## Exercise brief
Return exactly the listing's lines, from its first line to the line holding "scn.camera = cam", ends included.

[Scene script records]
* * * * * * *

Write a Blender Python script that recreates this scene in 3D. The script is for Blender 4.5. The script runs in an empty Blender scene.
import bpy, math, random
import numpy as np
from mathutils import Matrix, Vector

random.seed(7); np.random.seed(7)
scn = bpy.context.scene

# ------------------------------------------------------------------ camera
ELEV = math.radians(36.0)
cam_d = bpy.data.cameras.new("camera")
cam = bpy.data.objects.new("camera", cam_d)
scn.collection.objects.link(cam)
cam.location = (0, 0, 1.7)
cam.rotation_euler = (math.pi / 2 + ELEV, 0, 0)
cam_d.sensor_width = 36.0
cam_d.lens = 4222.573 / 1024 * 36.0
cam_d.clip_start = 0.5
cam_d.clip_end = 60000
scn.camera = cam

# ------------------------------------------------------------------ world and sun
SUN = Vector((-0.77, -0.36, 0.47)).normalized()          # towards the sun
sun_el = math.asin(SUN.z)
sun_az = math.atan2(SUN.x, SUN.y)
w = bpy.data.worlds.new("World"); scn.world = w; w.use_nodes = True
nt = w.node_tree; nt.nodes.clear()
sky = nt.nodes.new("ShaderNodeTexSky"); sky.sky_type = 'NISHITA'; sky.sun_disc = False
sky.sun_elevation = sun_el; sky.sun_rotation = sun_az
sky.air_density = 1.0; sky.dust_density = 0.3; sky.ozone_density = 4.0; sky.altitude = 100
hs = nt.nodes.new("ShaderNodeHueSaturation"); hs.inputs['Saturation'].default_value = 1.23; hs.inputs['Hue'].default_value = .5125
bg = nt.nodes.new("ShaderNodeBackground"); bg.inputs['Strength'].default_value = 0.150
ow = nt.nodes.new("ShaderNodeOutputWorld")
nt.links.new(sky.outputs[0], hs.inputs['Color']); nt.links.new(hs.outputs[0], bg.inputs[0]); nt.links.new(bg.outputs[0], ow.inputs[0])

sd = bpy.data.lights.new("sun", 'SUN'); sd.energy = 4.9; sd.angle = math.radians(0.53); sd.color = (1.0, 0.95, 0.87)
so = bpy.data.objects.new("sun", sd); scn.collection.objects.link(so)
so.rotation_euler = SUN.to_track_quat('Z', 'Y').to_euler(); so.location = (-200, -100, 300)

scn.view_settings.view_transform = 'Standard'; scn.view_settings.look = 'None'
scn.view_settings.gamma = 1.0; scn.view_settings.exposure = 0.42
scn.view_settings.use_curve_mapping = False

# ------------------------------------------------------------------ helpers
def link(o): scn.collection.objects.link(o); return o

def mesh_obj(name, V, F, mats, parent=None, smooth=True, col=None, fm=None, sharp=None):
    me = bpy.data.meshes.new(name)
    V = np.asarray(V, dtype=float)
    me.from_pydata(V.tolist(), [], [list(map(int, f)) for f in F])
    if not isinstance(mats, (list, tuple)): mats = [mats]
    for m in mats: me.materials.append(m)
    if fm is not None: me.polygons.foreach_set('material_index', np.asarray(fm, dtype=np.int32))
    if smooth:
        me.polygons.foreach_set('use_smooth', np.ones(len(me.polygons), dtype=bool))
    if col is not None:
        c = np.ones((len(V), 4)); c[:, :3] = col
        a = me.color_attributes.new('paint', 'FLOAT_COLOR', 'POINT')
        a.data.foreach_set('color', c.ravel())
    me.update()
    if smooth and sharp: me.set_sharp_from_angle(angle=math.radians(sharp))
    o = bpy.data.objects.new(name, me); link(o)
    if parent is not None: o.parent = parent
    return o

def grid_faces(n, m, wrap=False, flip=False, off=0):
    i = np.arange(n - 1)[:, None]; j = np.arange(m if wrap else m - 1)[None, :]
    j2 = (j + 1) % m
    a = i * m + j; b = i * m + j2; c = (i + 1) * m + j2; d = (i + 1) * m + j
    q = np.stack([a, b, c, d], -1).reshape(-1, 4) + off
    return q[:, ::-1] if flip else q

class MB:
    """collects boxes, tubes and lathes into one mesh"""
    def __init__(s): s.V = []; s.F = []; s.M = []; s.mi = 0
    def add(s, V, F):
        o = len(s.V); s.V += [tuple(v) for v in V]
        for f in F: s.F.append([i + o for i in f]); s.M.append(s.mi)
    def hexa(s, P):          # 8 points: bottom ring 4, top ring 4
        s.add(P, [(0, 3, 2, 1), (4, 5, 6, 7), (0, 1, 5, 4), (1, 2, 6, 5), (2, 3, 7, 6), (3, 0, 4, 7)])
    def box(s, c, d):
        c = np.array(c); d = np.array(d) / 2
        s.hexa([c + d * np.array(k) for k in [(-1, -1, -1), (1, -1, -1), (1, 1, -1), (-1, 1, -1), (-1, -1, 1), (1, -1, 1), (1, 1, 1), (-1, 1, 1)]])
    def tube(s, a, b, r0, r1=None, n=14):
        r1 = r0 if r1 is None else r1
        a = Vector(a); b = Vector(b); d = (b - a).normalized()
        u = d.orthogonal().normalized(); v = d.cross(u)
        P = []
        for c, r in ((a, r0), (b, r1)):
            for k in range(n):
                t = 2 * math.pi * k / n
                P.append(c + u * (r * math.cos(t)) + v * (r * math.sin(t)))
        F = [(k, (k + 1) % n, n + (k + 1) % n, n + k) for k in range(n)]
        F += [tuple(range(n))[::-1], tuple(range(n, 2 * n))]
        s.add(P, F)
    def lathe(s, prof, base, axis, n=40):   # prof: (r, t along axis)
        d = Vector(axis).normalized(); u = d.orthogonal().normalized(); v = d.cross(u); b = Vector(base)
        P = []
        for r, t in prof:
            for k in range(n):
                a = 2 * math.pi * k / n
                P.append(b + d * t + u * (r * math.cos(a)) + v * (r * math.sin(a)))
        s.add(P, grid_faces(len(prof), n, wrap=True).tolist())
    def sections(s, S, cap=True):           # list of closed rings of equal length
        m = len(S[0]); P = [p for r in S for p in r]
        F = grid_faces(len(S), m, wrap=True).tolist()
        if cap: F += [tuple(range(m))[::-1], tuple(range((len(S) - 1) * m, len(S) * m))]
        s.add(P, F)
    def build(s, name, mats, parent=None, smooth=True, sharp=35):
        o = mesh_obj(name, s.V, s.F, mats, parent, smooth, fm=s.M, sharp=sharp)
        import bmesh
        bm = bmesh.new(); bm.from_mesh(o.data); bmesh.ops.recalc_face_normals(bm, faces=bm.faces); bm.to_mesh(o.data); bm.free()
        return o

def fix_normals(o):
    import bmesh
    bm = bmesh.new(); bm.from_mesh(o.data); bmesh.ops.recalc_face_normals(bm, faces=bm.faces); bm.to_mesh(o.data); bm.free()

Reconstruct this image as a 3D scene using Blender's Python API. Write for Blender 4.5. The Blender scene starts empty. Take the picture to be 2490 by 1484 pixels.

* * * * * * *

## Written response
Write a Blender Python script that recreates this scene in 3D. The script is for Blender 4.5. The script runs in an empty Blender scene.
import bpy, math, random
import numpy as np
from mathutils import Matrix, Vector

random.seed(7); np.random.seed(7)
scn = bpy.context.scene

# ------------------------------------------------------------------ camera
ELEV = math.radians(36.0)
cam_d = bpy.data.cameras.new("camera")
cam = bpy.data.objects.new("camera", cam_d)
scn.collection.objects.link(cam)
cam.location = (0, 0, 1.7)
cam.rotation_euler = (math.pi / 2 + ELEV, 0, 0)
cam_d.sensor_width = 36.0
cam_d.lens = 4222.573 / 1024 * 36.0
cam_d.clip_start = 0.5
cam_d.clip_end = 60000
scn.camera = cam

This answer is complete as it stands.